The move to get risk-benefit assessment recognised as a suitable and sufficient form of risk assessment is gathering momentum but still has hurdles to overcome. It seems that some agencies do not want to concede that the benefits of public space and activities should be a primary consideration in determining how safety from injury decisions should be made. This may be because this would result in a transfer of power because, to make balancing decisions, you would need to know about both the risks and the benefits of some place or activity and traditional H&S exponents may know little or nothing about benefits.

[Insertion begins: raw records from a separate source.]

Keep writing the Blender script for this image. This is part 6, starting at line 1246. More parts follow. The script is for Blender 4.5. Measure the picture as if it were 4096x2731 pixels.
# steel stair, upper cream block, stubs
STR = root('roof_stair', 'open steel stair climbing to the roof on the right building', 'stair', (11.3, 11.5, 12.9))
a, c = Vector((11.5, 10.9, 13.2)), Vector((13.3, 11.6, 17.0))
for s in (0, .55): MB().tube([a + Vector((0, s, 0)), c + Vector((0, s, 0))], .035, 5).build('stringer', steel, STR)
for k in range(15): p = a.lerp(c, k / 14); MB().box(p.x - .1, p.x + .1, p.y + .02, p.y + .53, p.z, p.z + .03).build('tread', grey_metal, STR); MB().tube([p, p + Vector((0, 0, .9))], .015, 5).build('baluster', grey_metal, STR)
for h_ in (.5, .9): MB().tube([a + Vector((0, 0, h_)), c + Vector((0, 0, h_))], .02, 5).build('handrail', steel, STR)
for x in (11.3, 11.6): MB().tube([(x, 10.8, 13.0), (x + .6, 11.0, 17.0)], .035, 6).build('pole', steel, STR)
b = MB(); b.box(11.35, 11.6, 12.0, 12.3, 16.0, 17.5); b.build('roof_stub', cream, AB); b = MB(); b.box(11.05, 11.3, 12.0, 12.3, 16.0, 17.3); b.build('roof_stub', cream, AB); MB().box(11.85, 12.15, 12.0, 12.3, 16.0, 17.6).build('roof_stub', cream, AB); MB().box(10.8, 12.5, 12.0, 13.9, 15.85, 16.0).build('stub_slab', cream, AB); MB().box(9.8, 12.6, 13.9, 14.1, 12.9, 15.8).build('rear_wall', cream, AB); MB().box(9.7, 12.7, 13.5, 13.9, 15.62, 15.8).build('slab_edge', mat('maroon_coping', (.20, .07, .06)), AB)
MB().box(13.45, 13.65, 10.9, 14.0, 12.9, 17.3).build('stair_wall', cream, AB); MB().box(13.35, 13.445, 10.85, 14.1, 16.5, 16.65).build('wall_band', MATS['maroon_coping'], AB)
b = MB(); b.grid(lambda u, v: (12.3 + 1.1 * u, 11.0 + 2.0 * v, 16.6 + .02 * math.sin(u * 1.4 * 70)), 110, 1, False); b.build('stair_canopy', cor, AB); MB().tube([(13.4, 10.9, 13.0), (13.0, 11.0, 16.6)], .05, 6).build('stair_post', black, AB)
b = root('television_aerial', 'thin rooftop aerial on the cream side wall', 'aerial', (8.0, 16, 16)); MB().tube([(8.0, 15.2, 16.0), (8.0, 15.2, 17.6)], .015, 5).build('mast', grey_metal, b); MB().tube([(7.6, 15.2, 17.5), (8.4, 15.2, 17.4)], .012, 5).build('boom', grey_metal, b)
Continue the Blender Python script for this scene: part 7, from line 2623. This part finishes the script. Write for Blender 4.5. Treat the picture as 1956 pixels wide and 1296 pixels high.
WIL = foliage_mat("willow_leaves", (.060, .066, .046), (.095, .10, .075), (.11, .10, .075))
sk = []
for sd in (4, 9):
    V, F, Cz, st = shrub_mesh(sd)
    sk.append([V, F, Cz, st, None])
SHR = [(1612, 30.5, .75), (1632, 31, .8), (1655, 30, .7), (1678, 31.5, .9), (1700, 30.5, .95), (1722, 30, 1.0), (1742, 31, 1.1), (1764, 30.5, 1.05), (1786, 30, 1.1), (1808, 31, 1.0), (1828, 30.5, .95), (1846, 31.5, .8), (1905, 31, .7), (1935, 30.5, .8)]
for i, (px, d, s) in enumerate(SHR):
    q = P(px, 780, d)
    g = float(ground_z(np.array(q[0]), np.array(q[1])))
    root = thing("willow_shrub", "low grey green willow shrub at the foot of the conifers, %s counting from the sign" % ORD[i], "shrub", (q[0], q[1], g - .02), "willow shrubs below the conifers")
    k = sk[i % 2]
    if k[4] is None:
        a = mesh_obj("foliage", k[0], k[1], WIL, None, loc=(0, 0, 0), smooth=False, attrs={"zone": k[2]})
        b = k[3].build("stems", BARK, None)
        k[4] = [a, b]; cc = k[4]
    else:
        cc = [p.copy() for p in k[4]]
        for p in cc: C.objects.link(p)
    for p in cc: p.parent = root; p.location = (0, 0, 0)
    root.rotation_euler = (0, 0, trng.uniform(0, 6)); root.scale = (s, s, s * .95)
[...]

The case for RBA was strongly put in 2008 by Play England and the government in its ‘Managing risk in play provision – implementation guide’ (http://www.playengland.org.uk/resources/managing-risk-in-play-provision-implementation-guide.aspx). The case has more recently been expressed by the National Tree Safety Group in its ‘Common sense risk management of trees’ published by the Forestry Commission (http://www.forestry.gov.uk/pdf/FCMS024.pdf/$FILE/FCMS024.pdf), as well as by the long-standing Visitor Safety in the Countryside Group (http://vscg.co.uk/). Other organisations with strong interests include the Association of Heads of Outdoor Education Centres and the English Outdoor Council.
Overall, there is a widespread desire to get the benefits of public life back on the agenda of health and safety. Paradoxically, one of these benefits is health. But as the Trades Union Congress has put it, “Sadly we have a society that seems to see preventing injury as being more important than preventing illness.”